The day wore on and the hills didn’t get any smaller, the wind got stronger and I fully expected to feel miserable at the conditions but instead every time I licked my lips I would taste the sea and a smile would spread through my face. Every hill I climbed up gave me another and another breathtaking vista. I stood on the edge and watched as seagulls soared on the wind and swooped in and out of their nests on the cliff face. The wind buffeted me and I felt the exhilaration that comes with the wonder of what it would be like to jump off of this height. My mind soared into possibilities of other treks, of skydiving and bungee jumping and the misery I had awaited didn’t materialise. I was the picture of happiness and I would have kept walking for ever, perfectly content with the simple comfortable silence or easy conversation of my three friends around me. There was no forced chatter, no dull small talk, no awkward pause when no one knew what to say. There was simply the joint goal of getting to the top of the next hill and back down the other side.
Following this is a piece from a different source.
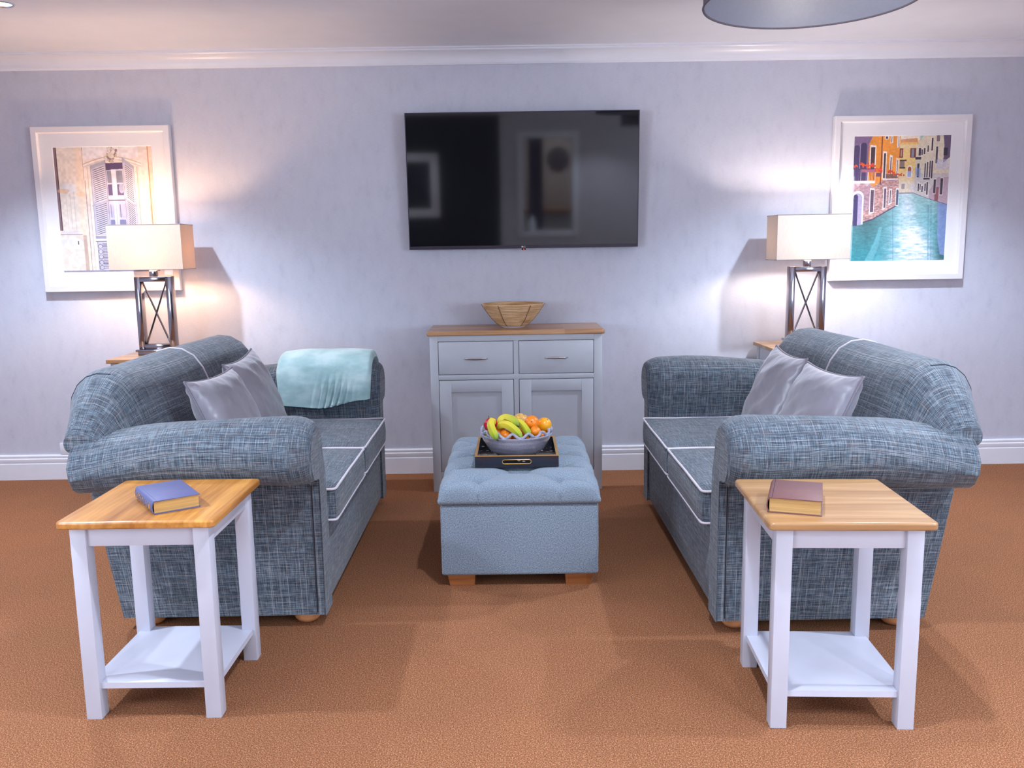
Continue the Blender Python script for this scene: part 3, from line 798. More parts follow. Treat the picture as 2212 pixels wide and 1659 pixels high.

Like all good things this had to come to an end, the conditions were deteriorating,  we turned inland and looped back to the car park where I was hoping I was not going to find a parking ticket for having overstayed our welcome. We walked through green pasture land, still able to see the sea as well as the descending clouds and mist and the immanent rain. Turns out the fates had our back and we made it to the car before any real rain started, we were muddy, windswept and grinning. Part of my smile had to do with a clean(ish) ticketless windshield.  

As all perfect days should, this one ended in Kebab Kid where we actually sat and ate in the restaurant so that I would not be breaking my “lent”(a long story for a different time), I even pulled out the pretend plastic cheese slices out of my burger.



I have barely been back and I am already looking at adventure two and three and ... oh the possibilities! Yes, still smiling and no I didn’t fall over, not once! 



Yes, I climbed UP that hill and did NOT fall down!